Described as half heavier-than-air airplane, and half lighter-than-air balloon, the Phoenix had its first test flight in March 2019, when it flew 120 meters (394 feet). Its creators hope it can be used as a pseudo satellite, providing a cheaper alternative for telecommunication services. It could also be used to provide Wi-Fi coverage to remote areas.

The Hybrid Air Vehicles HAV 304 was originally built for the U.S. Army Long Endurance Multi-intelligence Vehicle (LEMV) program. When that program was canceled, the British firm purchased the HAV 304 back, and returned it to the UK where it was renamed the Airlander 10.

Airlander 10 lounge
Airlander 10 lounge Patrick McCallion/Youtube

On August 17, 2016, the Airlander 10 had its first successful test flight outside the Cardington Hangars at RAF Cardington. Work on a production version has begun after the craft received approval from the UK's Civil Aviation Authority (CAA).

Airlander 10 bar
Airlander 10 bar Source: Patrick McCallion/Youtube

Airlander 10 has a 150-foot-long cabin with bedrooms for 19 passengers, and a common room with a bar and glass floors. The craft will be able to fly at 6,100 meters (16,000 feet). 

Aerial Surveillance

Just this week, Arizona company World View Enterprises Inc. completed a 16-day test mission of its high-altitude, long-range surveillance balloons. Flying over the states of Nevada, Utah and southern Oregon, the unmanned balloons carried surveillance equipment capable of monitoring mines, pipelines, and other infrastructure.

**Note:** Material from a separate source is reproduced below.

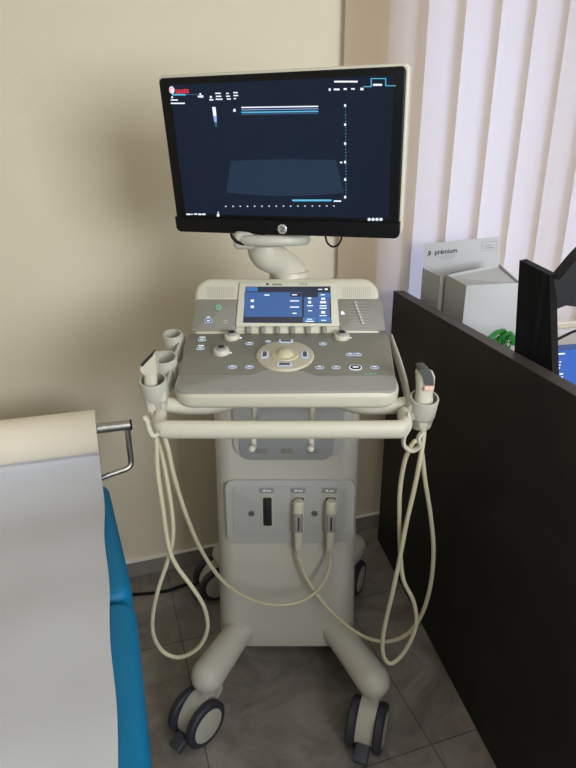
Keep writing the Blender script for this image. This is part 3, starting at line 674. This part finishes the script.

The equipment can also see into your backyard, and that presents a problem for groups such as the American Civil Liberties Union and the Electronic Privacy Information Center.

The ACLU's senior policy analyst Jay Stanley was quoted in a Yahoo! Finance article: "There’s a very real potential here that these kinds of systems will lead to a pervasive aerial surveillance of cities where our every move will be tracked."